İngiltere’nin 21. Yüzyıl dünya liderliği için gerekli gördüğü İngiltere –Türkiye ilişkisinin yumuşatıcı rolünün de Katar üzerinden bağlandığı düşünülebilir. Fakat öte taraftan Şia İran –İngiltere, Katar ve 8 ülke’nin ablukası, Sünni Türkiye ve Katar-İngiltere ilişkisi bu eksen de okunmaya değer konulardır.  Ayrıca İngiltere’nin son dönemde Türkiye ile motor ve Uçak teknoloji paylaşımı, ticaret anlaşmaları bu  sünni ekseni kuvvetlendirme gayretleri, güçlü İngiliz ittifakına bağlı bir İslam medeniyetinin Türkiye liderliğ  bağlamında değerlendirmek’de ihtimal dışı görülmemelidir. Bu durum karşı grup olan Amerika eksenini de Türkiye’nin kontrol edilmesine yönelik politalar geliştirmesine yol açmıştır.  ABD siyasal manada PYD ile iktisadi açıdan da meydan okuyan ve kendi sisteminden uzaklaşan ekonomisi güçlü Türkiye’nin oyun kurucu olmasına karşı çıkmaktadır. Türkiye’nin  İslam dünyasında yön verici rol almasını engellemeye yönelik güçlü ekonomik alt yapısının oluşmasına Katar ablukası ile cevap vermektedir.

Ayrıca Batı dünyasının kendi arasından düzen kurma ve lider olma mücadelesinin bir unsuru olarak “gaz –ekonomik güç-  kendi medeniyet grubunun hakimiyetini sağlama ilişkisi” de bilip bu yazı çerçevesinde bu alana girilmemektedir.

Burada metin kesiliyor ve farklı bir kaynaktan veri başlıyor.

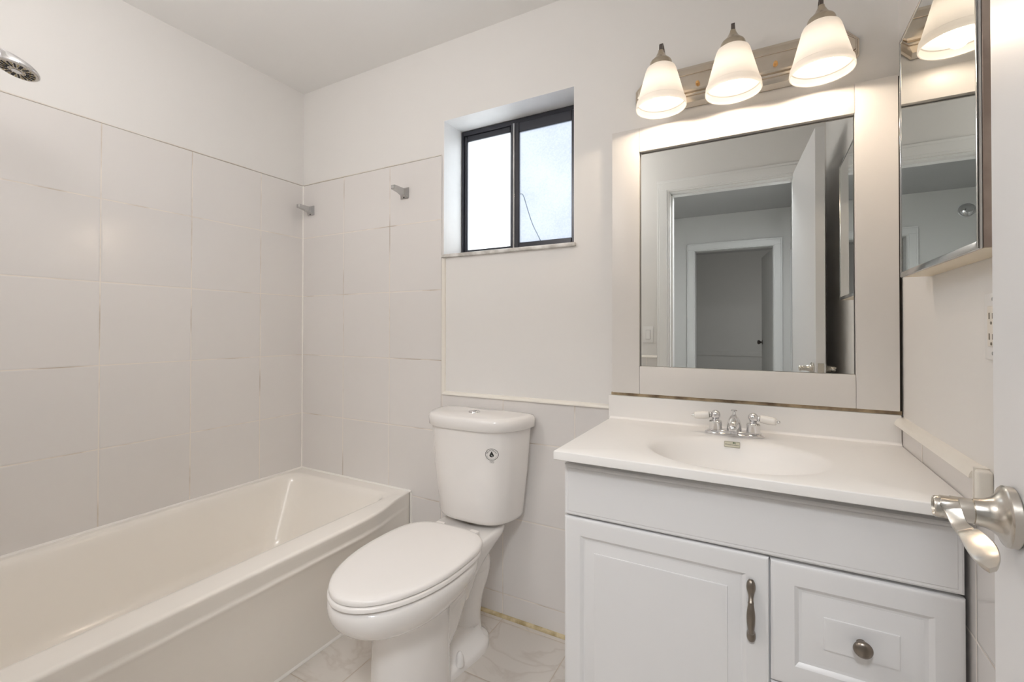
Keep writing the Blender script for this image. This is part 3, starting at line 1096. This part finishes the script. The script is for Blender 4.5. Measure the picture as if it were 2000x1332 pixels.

Sonuç olarak birinci dünya savaşı 4 yıl yapılarak, birinci dünya sistem oyunu kurallarını oluşturmuştur. 1. Yeni Türkiye bu süreçte Tam Bağımsızlık ile yola çıkmış ama Batı düşünce ve yaşam tarzına dair taklit toplumu sürecine yöneltilmiştir.

İkinci dünya savaşı 6 yıllık bir sürece yayılarak neo-liberal dünyanın küresel oyun sistemi kurulmuştur. Türkiye bu süreçte 1. Yeni Türkiye üzerinden kurumlarını Batı’laştırma üzerine oluşmasında yol kat etmiş, taklitte kurumsallaşma dönemini yaşamıştır.

Oysa 21. Yüzyıl sürecinin ana teması dindir, ahlaktır, medeniyettir. Buna göre 21. Yüzyıl dünya oyun sistemi şekillenecektir. Bu yönüyle yükselen 2. Yeni Türkiye kendi özgün değerlerini bu gruplar arasındaki mücadele kargaşalığında sessiz ama karalı bir şekilde ilmi kullanarak oluşturabilirse, 21. Yüzyıl lider toplumu olma imkanına kavuşabileceği söylenebilir. Çünkü “Yerli ve Milli”lik söylemi; özgün düşünce, bütüncül(birlikçi) ilim yöntemi,  pragmatis olmayan ideal yönetici inşası ile sağlanabilir.

2011-2017 arasındaki vesayet savaşından sonra ülkelerin birbirlerine doğrudan müdahale edecekleri sıcak savaş süreçlerinin yaşanacağı bir noktaya doğru gidildiği düşünüldüğünde bu sıcak sürecin tahmini 4-6 yıl arası veya 3-5 civarında olması beklenebilir.

Türkiye’nin 2023’ de özgün medeniyet değerlerine dayalı insan, kadro, kurumsal alt yapı, ilmi ve üniversal düşünüşü oluşturabilmesi için  bir yandan yerli ve milli kalmaya yönelik siyaset üretirken bir yandan da bundan tamamen bağımsız 4-6 yıl veya 3-5 yıl süreci içinde  ilmi insanını, tarafı belli net tavır sergileyen yöneticisini, yönetici uzman yetiştirmeyi programlaması elzemdir. Aksi takdirde mevcut var olan üniversite yapısının pozitivist bilgi yöntemi,  bürokratik seküler birikim ve  maruz bırakılan yıpratıcı dış etkiler,  “Yerli ve Milli” söylemini, 21. Yüzyıl formuyla yeni bir taklit toplumuna dönüştürmeye yol açabilme ihtimalini bünyesinde saklı tuttuğu tarihi tecrübeden hareketle öngörülebilir.